**What is needed**
Starting with the first line of the data that follows, transcribe every line verbatim until the line containing "S = 4096/2576.0" has been transcribed.

**Data shown**
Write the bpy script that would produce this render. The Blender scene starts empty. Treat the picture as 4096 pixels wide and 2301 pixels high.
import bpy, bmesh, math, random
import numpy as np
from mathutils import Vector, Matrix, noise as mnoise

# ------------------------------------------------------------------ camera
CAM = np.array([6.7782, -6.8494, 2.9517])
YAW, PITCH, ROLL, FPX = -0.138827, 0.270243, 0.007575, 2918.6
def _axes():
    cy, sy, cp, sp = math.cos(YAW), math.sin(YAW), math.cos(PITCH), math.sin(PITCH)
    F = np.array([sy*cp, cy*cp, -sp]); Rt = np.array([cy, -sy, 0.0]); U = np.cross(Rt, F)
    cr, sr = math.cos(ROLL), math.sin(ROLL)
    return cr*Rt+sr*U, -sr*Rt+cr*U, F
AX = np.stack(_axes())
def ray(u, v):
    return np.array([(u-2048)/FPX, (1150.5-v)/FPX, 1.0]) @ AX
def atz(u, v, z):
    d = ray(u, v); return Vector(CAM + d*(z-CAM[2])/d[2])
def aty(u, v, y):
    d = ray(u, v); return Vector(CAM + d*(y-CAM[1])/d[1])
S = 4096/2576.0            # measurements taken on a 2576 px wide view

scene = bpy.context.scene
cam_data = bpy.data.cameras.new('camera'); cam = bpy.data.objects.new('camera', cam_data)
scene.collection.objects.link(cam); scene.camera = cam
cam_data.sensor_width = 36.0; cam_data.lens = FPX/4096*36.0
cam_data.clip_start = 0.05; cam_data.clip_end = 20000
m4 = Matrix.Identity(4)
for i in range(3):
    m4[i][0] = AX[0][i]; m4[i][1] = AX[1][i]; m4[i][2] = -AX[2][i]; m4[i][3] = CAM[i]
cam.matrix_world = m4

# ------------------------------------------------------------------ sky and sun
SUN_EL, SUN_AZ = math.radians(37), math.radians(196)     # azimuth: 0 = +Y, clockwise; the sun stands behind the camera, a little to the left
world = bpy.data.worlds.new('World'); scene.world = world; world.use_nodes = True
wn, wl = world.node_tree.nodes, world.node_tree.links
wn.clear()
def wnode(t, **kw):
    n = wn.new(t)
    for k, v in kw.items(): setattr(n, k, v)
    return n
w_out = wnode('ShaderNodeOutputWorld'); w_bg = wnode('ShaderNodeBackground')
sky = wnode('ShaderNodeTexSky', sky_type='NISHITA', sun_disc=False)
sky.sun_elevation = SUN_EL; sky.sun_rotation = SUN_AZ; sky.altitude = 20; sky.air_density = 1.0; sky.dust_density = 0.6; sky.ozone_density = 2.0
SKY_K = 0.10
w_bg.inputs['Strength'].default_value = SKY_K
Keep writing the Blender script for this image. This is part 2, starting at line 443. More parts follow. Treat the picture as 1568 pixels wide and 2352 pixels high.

**Full solution**
Write the bpy script that would produce this render. The Blender scene starts empty. Treat the picture as 4096 pixels wide and 2301 pixels high.
import bpy, bmesh, math, random
import numpy as np
from mathutils import Vector, Matrix, noise as mnoise

# ------------------------------------------------------------------ camera
CAM = np.array([6.7782, -6.8494, 2.9517])
YAW, PITCH, ROLL, FPX = -0.138827, 0.270243, 0.007575, 2918.6
def _axes():
    cy, sy, cp, sp = math.cos(YAW), math.sin(YAW), math.cos(PITCH), math.sin(PITCH)
    F = np.array([sy*cp, cy*cp, -sp]); Rt = np.array([cy, -sy, 0.0]); U = np.cross(Rt, F)
    cr, sr = math.cos(ROLL), math.sin(ROLL)
    return cr*Rt+sr*U, -sr*Rt+cr*U, F
AX = np.stack(_axes())
def ray(u, v):
    return np.array([(u-2048)/FPX, (1150.5-v)/FPX, 1.0]) @ AX
def atz(u, v, z):
    d = ray(u, v); return Vector(CAM + d*(z-CAM[2])/d[2])
def aty(u, v, y):
    d = ray(u, v); return Vector(CAM + d*(y-CAM[1])/d[1])
S = 4096/2576.0            # measurements taken on a 2576 px wide view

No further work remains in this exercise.